Można się przemieszczać po kraju również koleją, czego nie polecam z dwóch powodów: pociągi są stare i niewygodne oraz nigdy nie wiadomo czy przyjadą/odjadą. Istnieją dwa rodzaje pociągów: normal i especial. Bilet na pociąg especial na przejazd trasą Hawana Santiago de Cuba kosztuje 72 CUC (w cenę biletu wliczony jest koszt "poczęstunku"). Bilet na tę samą trasę pociągiem normal kosztuje 30 CUC. Podróż trwa 14 lub 16 godzin, w zależności od rodzaju pociągu. Godziny odjazdu i przyjazdu pociągów są umowne i normę stanowią 4-5 godzinne opóźnienia. W okresie letnim bilet należy kupować z 7-dniowym wyprzedzeniem. 




Samolot




Jeśli chcecie się dostać na Cayos, zamiast jechania przez pół Kuby można rozważyć samolot.
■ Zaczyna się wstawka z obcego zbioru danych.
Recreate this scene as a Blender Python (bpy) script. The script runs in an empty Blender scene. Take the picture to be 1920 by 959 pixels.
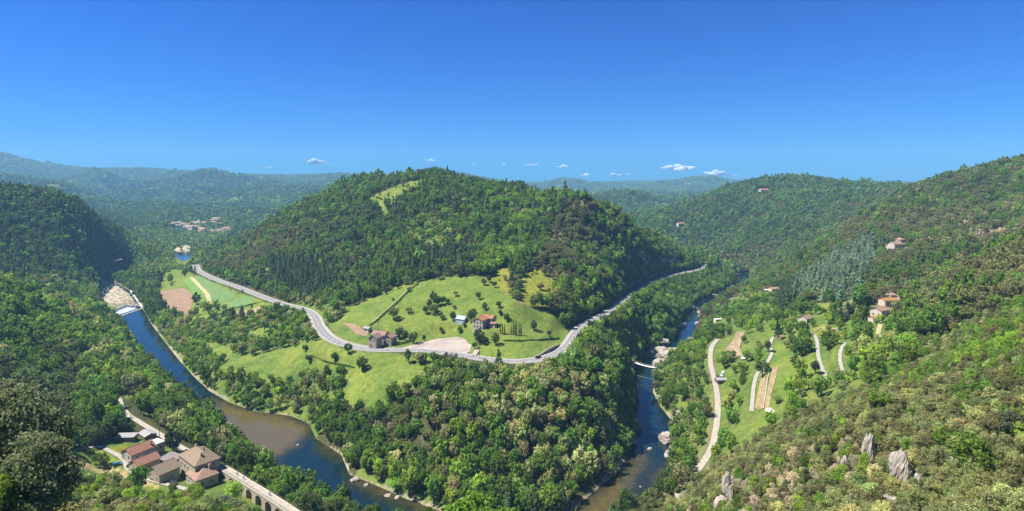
import bpy, bmesh, math, random
import numpy as np
from mathutils import Vector, Matrix
from mathutils.geometry import delaunay_2d_cdt
random.seed(7)
R = math.radians
scene = bpy.context.scene
COL = scene.collection

# ------------------------------------------------------------------ camera, sky, sun, exposure
CAMZ, FOC, CX, HOR, PW, PH = 150.0, 1100.0, 960.0, 345.0, 1920.0, 959.0
cam = bpy.data.cameras.new('camera'); camo = bpy.data.objects.new('camera', cam); COL.objects.link(camo)
cam.sensor_fit = 'HORIZONTAL'; cam.sensor_width = 36.0; cam.lens = 36.0 * FOC / PW
cam.shift_y = -(PH / 2 - HOR) / PW
cam.clip_start = 0.5; cam.clip_end = 60000
camo.location = (0, 0, CAMZ); camo.rotation_euler = (R(90), 0, 0)
scene.camera = camo

SUN_EL, SUN_AZ = R(57), R(-94)          # azimuth clockwise from +y (straight ahead); negative: from the left
world = bpy.data.worlds.new('World'); scene.world = world; world.use_nodes = True
wn, wl = world.node_tree.nodes, world.node_tree.links
sky = wn.new('ShaderNodeTexSky'); sky.sky_type = 'NISHITA'; sky.sun_disc = False
sky.sun_elevation = SUN_EL; sky.sun_rotation = SUN_AZ
sky.altitude = 300; sky.air_density = 1.0; sky.dust_density = 0.25; sky.ozone_density = 4.0
sx, cxn = wn.new('ShaderNodeSeparateColor'), wn.new('ShaderNodeCombineColor'); wl.new(sky.outputs[0], sx.inputs[0])
for i_, (g_, a_) in enumerate(((1.9, 0.0045), (1.36, 0.118), (1.2, 0.385))):      # a deeper, clearer blue than the standard air
    p_, m_ = wn.new('ShaderNodeMath'), wn.new('ShaderNodeMath'); p_.operation = 'POWER'; m_.operation = 'MULTIPLY'; p_.inputs[1].default_value = g_; m_.inputs[1].default_value = a_
    wl.new(sx.outputs[i_], p_.inputs[0]); wl.new(p_.outputs[0], m_.inputs[0]); wl.new(m_.outputs[0], cxn.inputs[i_])
wl.new(cxn.outputs[0], wn['Background'].inputs['Color'])
wn['Background'].inputs['Strength'].default_value = 0.11
sd = bpy.data.lights.new('sun', 'SUN'); sd.energy = 5.0; sd.angle = R(0.5); sd.color = (1.0, 0.94, 0.84)
so = bpy.data.objects.new('sun', sd); COL.objects.link(so)
sdir = Vector((math.sin(SUN_AZ) * math.cos(SUN_EL), math.cos(SUN_AZ) * math.cos(SUN_EL), math.sin(SUN_EL)))
so.rotation_euler = sdir.to_track_quat('Z', 'Y').to_euler(); so.location = (-500, 100, 900)
vs = scene.view_settings
vs.view_transform = 'Standard'; vs.look = 'None'; vs.gamma = 1.0; vs.use_curve_mapping = False; vs.exposure = 1.2
cy = scene.cycles
cy.max_bounces = 5; cy.diffuse_bounces = 4; cy.glossy_bounces = 2; cy.transmission_bounces = 2
cy.transparent_max_bounces = 4; cy.volume_bounces = 0; cy.caustics_reflective = False; cy.caustics_refractive = False
cy.use_denoising = True; cy.denoiser = 'OPENIMAGEDENOISE'; cy.denoising_input_passes = 'RGB_ALBEDO_NORMAL'; cy.denoising_prefilter = 'ACCURATE'

# ------------------------------------------------------------------ helpers
def tag(o, label=None, cat=None, group=None, kind=None):
    if label: o['label'] = label
    if cat: o['category'] = cat
    if group: o['group'] = group
    if kind: o['kind'] = kind
    return o

def empty(name, loc, rz=0.0):
    o = bpy.data.objects.new(name, None); COL.objects.link(o)
    o.location = loc; o.rotation_euler = (0, 0, rz); o.empty_display_size = 0.3
    return o

def mesh_np(name, verts, faces, smooth=False):
    """verts (n,3) array; faces: (m,k) int array of equal-size faces."""
    verts = np.asarray(verts, np.float32); faces = np.asarray(faces, np.int32)
    me = bpy.data.meshes.new(name); k = faces.shape[1]
    me.vertices.add(len(verts)); me.vertices.foreach_set('co', verts.ravel())
    me.loops.add(faces.size); me.loops.foreach_set('vertex_index', faces.ravel())
    me.polygons.add(len(faces)); me.polygons.foreach_set('loop_start', np.arange(len(faces), dtype=np.int32) * k)
    me.update(calc_edges=True); me.validate()
    if smooth: me.polygons.foreach_set('use_smooth', np.ones(len(faces), bool))
    return me

class MB:
    """collects faces, then links them as ONE mesh object"""
    def __init__(s): s.v, s.f, s.m = [], [], []
    def poly(s, pts, mat=0):
        i = len(s.v); s.v += [tuple(p) for p in pts]; s.f.append(tuple(range(i, i + len(pts)))); s.m.append(mat)
    def hexa(s, p, mat=0):       # p: 4 bottom, 4 top, ccw
        i = len(s.v); s.v += [tuple(q) for q in p]
        for f in ((3, 2, 1, 0), (4, 5, 6, 7), (0, 1, 5, 4), (1, 2, 6, 5), (2, 3, 7, 6), (3, 0, 4, 7)):
            s.f.append(tuple(i + k for k in f)); s.m.append(mat)
    def box(s, x0, x1, y0, y1, z0, z1, mat=0):
        s.hexa([(x0, y0, z0), (x1, y0, z0), (x1, y1, z0), (x0, y1, z0), (x0, y0, z1), (x1, y0, z1), (x1, y1, z1), (x0, y1, z1)], mat)
    def tube(s, pts, rads, n=6, mat=0, cap=True):
        i0 = len(s.v)
        for k, (p, r) in enumerate(zip(pts, rads)):
            p = Vector(p); a = Vector(pts[max(k - 1, 0)]); b = Vector(pts[min(k + 1, len(pts) - 1)])
            t = (b - a).normalized(); u = t.orthogonal().normalized(); w = t.cross(u)
            for j in range(n):
                q = p + (u * math.cos(2 * math.pi * j / n) + w * math.sin(2 * math.pi * j / n)) * r
                s.v.append(tuple(q))
        for k in range(len(pts) - 1):
            for j in range(n):
                a, b = i0 + k * n + j, i0 + k * n + (j + 1) % n
                s.f.append((a, b, b + n, a + n)); s.m.append(mat)
        if cap:
            s.f.append(tuple(i0 + j for j in range(n))[::-1]); s.m.append(mat)
            s.f.append(tuple(i0 + (len(pts) - 1) * n + j for j in range(n))); s.m.append(mat)
    def mesh(s, name, mats, smooth=False):
        me = bpy.data.meshes.new(name); me.from_pydata(s.v, [], s.f)
        for m in (mats if isinstance(mats, (list, tuple)) else [mats]): me.materials.append(m)
        me.polygons.foreach_set('material_index', s.m)
        if smooth: me.polygons.foreach_set('use_smooth', [True] * len(s.f))
        me.update(); return me
    def build(s, name, mats, parent=None, smooth=False):
        o = bpy.data.objects.new(name, s.mesh(name, mats, smooth)); COL.objects.link(o)
        if parent: o.parent = parent
        return o

def copy_tree(o, parent=None):
    c = o.copy(); COL.objects.link(c)
    if parent: c.parent = parent
    for ch in list(o.children): copy_tree(ch, c)
    return c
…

Podobnie, jeśli jedziecie do Santiago de Cuba. Można zastanowić się czy nie warto przejechać Kuby w jedną stronę, a wrócić do Hawany samolotem, zwłaszcza, jeśli goni Was czas. Biletów szukamy na stronach lokalnej linii CUBANA i AEROGAVIOTA. Poniżej na mapce zaznaczyłam lokalne lotniska, ale muszę dodać, że nie na wszystkich trasach są stałe połączenia, trzeba więc sprawdzać na bieżąco, bo niektóre, mniejsze lotniska są obsługiwane tylko okresowo. Również samoloty nie latają pomiędzy mniejszymi portami, loty głównie obsługiwane są na trasach z/do Hawany.


Trasy linii Cubana:
  • Hawana – Baracoa
  • Hawana – Camaguay
  • Hawana – Cayo Coco
  • Hawana – Holguin
  • Hawana – Nueva Gerona
  • Hawana – Santiago de Cuba

Trasy linii Aerogaviota:
  • Hawana – Baracoa
  • Hawana – Cayo las Brujas
  • Hawana – Holguin
  • Hawana – Santiago de Cuba





I na koniec jeszcze jeden sposób przemieszczania się: autostop. Ale od razu mówię, że to hard core ;-) Nie to, że się nie da tego zrobić, bo wiadomo, że wszystko się da, ale to zdecydowanie opowieść na osobną notkę.

Ze wszystkich dostępnych metod podróżowania po kraju najbardziej popularne jest łączenie Viazula i Colectivos, o których napiszę w kolejnym poście.